Kieran and Celeste attend proper musicales and soirees by day while he escorts her, disguised as “Salome,” to variously inappropriate parties and venues by night. But the more time they spend together, the more the thread of attraction between them grows into something more, an inescapable longing to be together. Unfortunately, their midnight romps have not gone unnoticed and their discovery endangers both Celeste’s freedom and any hope she has of establishing a future with Kieran, unless he can find a way to save the woman he’s come to love.

I can honestly say this is the first book in some time that I have truly loved. I adored both Kieran and Celeste as individuals and they were perfect for each other as a couple.

Lately in historical romance it seems like every single book harps on about the struggle of women and how few rights they had compared to men. Of course, this is terrible, but we all know this and it's something we still experience now, just to a lesser extent. For that reason, I don’t always want to be constantly reminded of that when I’m reading a romance story and I get weary of heroines who are ‘independent’ but really just sound like shrewish harpies on the page and wind up standing in their own way and creating their own problems because they don’t want to ask for help. All this to say that Celeste is not like this at all. We still get the same message about women’s lack of choices in this time, but from a different angle, with a heroine who is just as boxed in by her family as she is by society. She is well liked by all and seems happy and well-adjusted, so her family doesn’t think to question whether she truly is happy, and she finally decides to make that happen for herself. I found that to be utterly relatable and I think everyone, regardless of gender or circumstance will be able to resonate with that idea of feeling pressure to please one’s family or fit oneself into a certain mold, even if that mold doesn’t really fit.
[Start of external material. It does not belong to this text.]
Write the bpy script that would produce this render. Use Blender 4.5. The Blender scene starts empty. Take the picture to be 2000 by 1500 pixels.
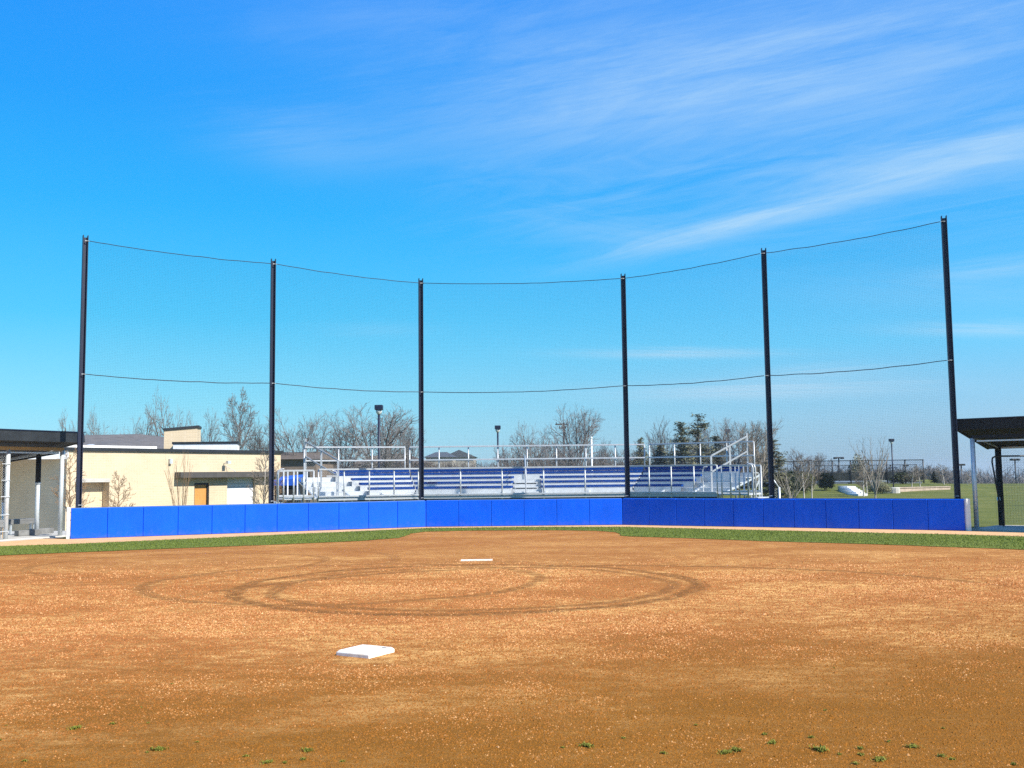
import bpy, math, random
from mathutils import Vector, Matrix, noise as mnoise

R = math.radians
rnd = random.Random(7)
sc = bpy.context.scene
COL = sc.collection

# ------------------------------------------------------------------ camera
CAM_H, PITCH, ROLL, F = 1.63, R(5.09), R(0.65), 2000.0
cam_d = bpy.data.cameras.new("camera")
cam_d.sensor_width = 36.0
cam_d.lens = 36.0
cam_d.clip_start = 0.1
cam_d.clip_end = 6000
cam = bpy.data.objects.new("camera", cam_d)
COL.objects.link(cam)
cam.matrix_world = Matrix.Translation((0, 0, CAM_H)) @ Matrix.Rotation(R(90) + PITCH, 4, 'X') @ Matrix.Rotation(-ROLL, 4, 'Z')
sc.camera = cam


def ray(px, py):
    u, v = (px - 1000) / F, (750 - py) / F
    u2 = u * math.cos(ROLL) + v * math.sin(ROLL)
    v2 = -u * math.sin(ROLL) + v * math.cos(ROLL)
    return Vector((u2, math.cos(PITCH) - v2 * math.sin(PITCH), math.sin(PITCH) + v2 * math.cos(PITCH)))


def at(px, py, D):
    """point seen in that direction at forward distance D (metres)"""
    d = ray(px, py)
    return Vector((0, 0, CAM_H)) + d * (D / d.y)


def gnd(px, py, z=0.0):
    d = ray(px, py)
    return Vector((0, 0, CAM_H)) + d * ((z - CAM_H) / d.z)


def sm(a, b, x):
    t = max(0.0, min(1.0, (x - a) / (b - a)))
    return t * t * (3 - 2 * t)


def terrain(x, y):
    z = -0.6 * sm(33.5, 38, y) * (1 - sm(6, 12, x - max(0, (y - 38) * 0.25)))
    if y > 55:
        z += sm(8, 18, x) * (1 - sm(50, 62, x - 0.1 * y)) * 0.55 * sm(62, 88, y)
    if y > 60:
        z -= 6.5 * sm(84, 135, y) * sm(0.405, 0.44, x / y)
    z -= 9.0 * sm(135, 330, y) * sm(5, 70, x)
    z -= 3.0 * sm(150, 400, y)
    return z


# ------------------------------------------------------------------ mesh helper
class MB:
    def __init__(s):
        s.v, s.f = [], []

    def add(s, vs, fs):
        o = len(s.v)
        s.v.extend([tuple(p) for p in vs])
        s.f.extend([tuple(i + o for i in f) for f in fs])
        return s

    def box(s, c, size, rz=0.0, M=None):
        hx, hy, hz = size[0] / 2, size[1] / 2, size[2] / 2
        m = (M if M is not None else Matrix.Rotation(rz, 3, 'Z'))
        c = Vector(c)
        vs = [c + m @ Vector((x * hx, y * hy, z * hz)) for x, y, z in
              ((-1, -1, -1), (1, -1, -1), (1, 1, -1), (-1, 1, -1), (-1, -1, 1), (1, -1, 1), (1, 1, 1), (-1, 1, 1))]
        return s.add(vs, [(3, 2, 1, 0), (4, 5, 6, 7), (0, 1, 5, 4), (1, 2, 6, 5), (2, 3, 7, 6), (3, 0, 4, 7)])

    def hexa(s, bot, top):
        return s.add(list(bot) + list(top), [(3, 2, 1, 0), (4, 5, 6, 7), (0, 1, 5, 4), (1, 2, 6, 5), (2, 3, 7, 6), (3, 0, 4, 7)])

    def prism(s, pts, z0, z1):
        """plan outline (counter clockwise) pulled up from z0 to z1"""
        n = len(pts)
        vs = [(p[0], p[1], z0) for p in pts] + [(p[0], p[1], z1) for p in pts]
        fs = [tuple(range(n - 1, -1, -1)), tuple(range(n, 2 * n))]
        fs += [(i, (i + 1) % n, n + (i + 1) % n, n + i) for i in range(n)]
        return s.add(vs, fs)

    def bar(s, a, b, w, h=None, up=(0, 0, 1)):
        """rectangular bar from a to b"""
        a, b = Vector(a), Vector(b)
        h = h or w
        d = (b - a).normalized()
        up = Vector(up)
        if abs(d.dot(up)) > 0.98:
            up = Vector((0, 1, 0))
        x = d.cross(up).normalized()
        z = x.cross(d).normalized()
        q = [(-1, -1), (1, -1), (1, 1), (-1, 1)]
        A = [a + x * (i * w / 2) + z * (j * h / 2) for i, j in q]
        B = [b + x * (i * w / 2) + z * (j * h / 2) for i, j in q]
        return s.add(A + B, [(0, 1, 2, 3), (7, 6, 5, 4), (0, 4, 5, 1), (1, 5, 6, 2), (2, 6, 7, 3), (3, 7, 4, 0)])

    def tube(s, pts, r, n=6, r1=None, cap=True):
        pts = [Vector(p) for p in pts]
        k = len(pts)
        rings = []
        x = None
        for i, p in enumerate(pts):
            d = (pts[min(i + 1, k - 1)] - pts[max(i - 1, 0)])
            if d.length < 1e-9:
                d = Vector((0, 0, 1))
            d.normalize()
            if x is None:
                up = Vector((0, 0, 1)) if abs(d.z) < 0.95 else Vector((0, 1, 0))
                x = d.cross(up).normalized()
            else:
                x = (x - d * x.dot(d))
                x = x.normalized() if x.length > 1e-6 else d.orthogonal().normalized()
            y = d.cross(x)
            rr = r if r1 is None else r + (r1 - r) * i / max(1, k - 1)
            rings.append([p + (x * math.cos(t) + y * math.sin(t)) * rr for t in [2 * math.pi * j / n for j in range(n)]])
        o = len(s.v)
        for rg in rings:
            s.v.extend([tuple(p) for p in rg])
        for i in range(k - 1):
            for j in range(n):
                a, b = o + i * n + j, o + i * n + (j + 1) % n
                s.f.append((a, b, b + n, a + n))
        if cap and n > 3:
            s.f.append(tuple(o + j for j in range(n - 1, -1, -1)))
            s.f.append(tuple(o + (k - 1) * n + j for j in range(n)))
        return s

    def lathe(s, c, prof, n=12):
        c = Vector(c)
        o = len(s.v)
        for r, z in prof:
            for j in range(n):
                t = 2 * math.pi * j / n
                s.v.append((c.x + r * math.cos(t), c.y + r * math.sin(t), c.z + z))
        for i in range(len(prof) - 1):
            for j in range(n):
                a, b = o + i * n + j, o + i * n + (j + 1) % n
                s.f.append((a, b, b + n, a + n))
        s.f.append(tuple(o + j for j in range(n - 1, -1, -1)))
        s.f.append(tuple(o + (len(prof) - 1) * n + j for j in range(n)))
        return s

    def build(s, name, m, parent=None, smooth=False, bevel=0.0, seg=2):
        me = bpy.data.meshes.new(name)
        me.from_pydata(s.v, [], s.f)
        me.materials.append(m)
        if smooth:
            me.polygons.foreach_set("use_smooth", [True] * len(me.polygons))
        me.update()
        o = bpy.data.objects.new(name, me)
        COL.objects.link(o)
        if parent is not None:
            o.parent = parent
            off = Vector((0, 0, 0))
            q = parent
            while q is not None:               # geometry is written in world metres, parents only sit at a base point
                off += q.location
                q = q.parent
            o.location = -off
        if bevel:
            b = o.modifiers.new("soft_edges", 'BEVEL')
            b.width = bevel
            b.segments = seg
            b.limit_method = 'ANGLE'
        return o


def tag(o, label, cat, group=None, kind="thing"):
    o["label"] = label
    o["category"] = cat
    o["kind"] = kind
    if group:
        o["group"] = group
    return o


def thing(name, label, cat, loc=(0, 0, 0), group=None):
    o = bpy.data.objects.new(name, None)
    o.empty_display_size = 0.3
    COL.objects.link(o)
    o.location = loc
    return tag(o, label, cat, group)


def copy_tree(o, parent=None):
    c = o.copy()
    COL.objects.link(c)
    if parent is not None:
        c.parent = parent
    for ch in list(o.children):
        copy_tree(ch, c)
    return c


# ------------------------------------------------------------------ materials
def new_mat(name):
    m = bpy.data.materials.new(name)
    m.use_nodes = True
    nt = m.node_tree
    return m, nt, nt.nodes["Principled BSDF"]


def N(nt, t, **kw):
    n = nt.nodes.new(t)
    for k, v in kw.items():
        if k.startswith("i_"):
            n.inputs[k[2:]].default_value = v
        else:
            setattr(n, k, v)
    return n


def L(nt, a, b):
    nt.links.new(a, b)


def ramp(nt, src, stops):
    r = nt.nodes.new("ShaderNodeValToRGB")
    els = r.color_ramp.elements
    els[0].position, els[0].color = stops[0][0], (*stops[0][1], 1)
    els[1].position, els[1].color = stops[-1][0], (*stops[-1][1], 1)
    for p, c in stops[1:-1]:
        e = els.new(p)
        e.color = (*c, 1)
    L(nt, src, r.inputs[0])
    return r.outputs[0]


def math_n(nt, op, a, b=None, c=None, clamp=False):
    n = nt.nodes.new("ShaderNodeMath")
    n.operation = op
    n.use_clamp = clamp
    for i, v in enumerate((a, b, c)):
        if v is None:
            continue
        if isinstance(v, (int, float)):
            n.inputs[i].default_value = v
        else:
            L(nt, v, n.inputs[i])
    return n.outputs[0]


def mixc(nt, fac, a, b, mode='MIX'):
    n = nt.nodes.new("ShaderNodeMix")
    n.data_type = 'RGBA'
    n.blend_type = mode
    for sock, v in ((n.inputs[0], fac), (n.inputs[6], a), (n.inputs[7], b)):
        if isinstance(v, (int, float)):
            sock.default_value = v
        elif isinstance(v, tuple):
            sock.default_value = (*v, 1)
        else:
            L(nt, v, sock)
    return n.outputs[2]


def noise_n(nt, vec, scale, detail=4, rough=0.55, dist=0.0):
    n = nt.nodes.new("ShaderNodeTexNoise")
    n.inputs["Scale"].default_value = scale
    n.inputs["Detail"].default_value = detail
    n.inputs["Roughness"].default_value = rough
    n.inputs["Distortion"].default_value = dist
    if vec is not None:
        L(nt, vec, n.inputs["Vector"])
    return n.outputs["Fac"]


def plain(name, col, rough=0.6, metal=0.0, var=0.12, scale=6.0, bump=0.0, bscale=40.0, spec=0.5):
    m, nt, b = new_mat(name)
    co = N(nt, "ShaderNodeTexCoord").outputs["Object"]
    f = noise_n(nt, co, scale, 5, 0.6)
    d = tuple(c * (1 - var) for c in col)
    e = tuple(min(1, c * (1 + var)) for c in col)
    L(nt, ramp(nt, f, [(0.3, d), (0.7, e)]), b.inputs["Base Color"])
    b.inputs["Roughness"].default_value = rough
    b.inputs["Metallic"].default_value = metal
    b.inputs["Specular IOR Level"].default_value = spec
    if bump:
        bn = N(nt, "ShaderNodeBump")
        bn.inputs["Strength"].default_value = bump
        bn.inputs["Distance"].default_value = 0.01
        L(nt, noise_n(nt, co, bscale, 4), bn.inputs["Height"])
        L(nt, bn.outputs[0], b.inputs["Normal"])
    return m


M_POLE = plain("navy_black_paint", (0.003, 0.009, 0.034), 0.5, 0, 0.25)
M_NET = plain("black_twine", (0.012, 0.018, 0.03), 0.8)
M_CABLE = plain("dark_cable", (0.02, 0.025, 0.04), 0.5)
M_GALV = plain("galvanised_steel", (0.62, 0.66, 0.68), 0.42, 0.35, 0.12, 14)
M_ALU = plain("mill_aluminium", (0.57, 0.59, 0.60), 0.45, 0.30, 0.10, 5)
M_RAIL = plain("aluminium_rail", (0.52, 0.54, 0.55), 0.40, 0.30, 0.12, 9)
M_RAILDARK = plain("shade_dark_rail", (0.30, 0.32, 0.33), 0.5, 0.2, 0.15, 9)  # end rails' shade put into the colour; clamps share this darker tone
M_SEAT = plain("blue_plank", (0.0, 0.036, 0.20), 0.6, 0, 0.2, 8, spec=0.1)
M_WIRE = plain("chain_link_wire", (0.48, 0.50, 0.51), 0.45, 0.1)
M_BLACKWIRE = plain("black_chain_link_wire", (0.015, 0.018, 0.02), 0.6)
def dusty_white():
    m, nt, b = new_mat("dusty_white_rubber")
    co = N(nt, "ShaderNodeNewGeometry").outputs["Position"]
    f = noise_n(nt, co, 9, 6, 0.75)
    g_ = noise_n(nt, co, 60, 4, 0.7)
    k = math_n(nt, 'ADD', math_n(nt, 'MULTIPLY', f, 0.7), math_n(nt, 'MULTIPLY', g_, 0.4))
    L(nt, ramp(nt, k, [(0.46, (0.86, 0.85, 0.80)), (0.62, (0.78, 0.68, 0.54)), (0.74, (0.62, 0.40, 0.22))]), b.inputs["Base Color"])
    b.inputs["Roughness"].default_value = 0.6
    bn = N(nt, "ShaderNodeBump")
    bn.inputs["Strength"].default_value = 0.2
    bn.inputs["Distance"].default_value = 0.004
    L(nt, g_, bn.inputs["Height"])
    L(nt, bn.outputs[0], b.inputs["Normal"])
    return m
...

Celeste has spent her life, since her family’s move up to wealth and higher-class social circles, ensuring their respectability. All responsibility for the family’s reputation has fallen on her shoulders because of her father and brother, though they didn’t really mean to, they’re merely clueless. Kieran has spent his life seeking pleasure, sensation, and experience from life because he gets almost no notice at all from his family other than when they deride him for his poetry or seeming aimlessness. Beneath his dirty-talking playboy persona there lies a man of deep emotion and depth of feeling, hiding his tender heart behind the rakish façade. Though Kieran and Celeste started their association seeking mutual benefit for themselves, each winds up charmed by the other and seeking things that will bring the other joy. It is as if Kieran and Celeste are the first people to see one another for who they truly are, beneath any societal façade or propriety. Kieran challenged Celeste with new, scandalous experiences that had been forbidden to her and she gave him a place of acceptance in which he could show her every side of himself without fear of judgment or rejection. I also think it was also very interesting that we had a different spin on class differences here. Celeste was the one with a low-class background, having grown up poor in a London rookery, while Kieran was the youngest son of a marquess and grew up with wealth and privilege and yet it is Celeste who is the respectable one trying to help Kieran rehab his reputation and gain society’s acceptance. I also adored the fact that, though Celeste gains her freedom and learns more about how to be both her true self and the lady she shows to society, Kieran is still the one who gets to sweep in at the end and rescue her from the threat against her. If things had played out any other way, it just wouldn't have worked with the same magic. Kieran trying to give Celeste the freedom she craved only to have her actively choose him, when he’d experienced a lifetime of being overlooked by those who were supposed to love him unconditionally…I swoon.

I just can’t see enough about how much I enjoyed the way this story was handled. We do have a villainous element and a big roadblock to the couple’s happiness, but this was dealt with brilliantly, in a way that allowed Kieran to shine, and which kept the angst level low enough that, while I didn’t want to put the book down, I wasn’t too stressed about it, and it never felt like Celeste and Kieran were anything less than inevitable. I hadn’t expected this to be such a slow burn, but the way the tension continuously ramped up between Celeste and Kieran was just delicious and when they did come together, the steamy scenes between them were absolutely fire. I think it’s important to note that not only were they hot, but the care and tenderness between these characters was so clear and well done, with such romantic dialogue. It was just perfect. I loved seeing Kieran’s parents, and to a lesser extent Celeste’s father and even her brother, be put in their places and I hope we get more of that in the next books as well. I loved Finn and Dom as side characters too and I’m so looking forward to their stories.

Anyone who’s been following my reviews at all lately will know I haven’t written anything so long in quite a while and definitely nothing so gushing as this, so this book was really special to me. I can’t say enough good things about it, but it made me very happy to read and that is truly saying something right about now. This is definitely one I would recommend.

I voluntarily read and reviewed an advanced copy of this book. All thoughts and opinions are my own.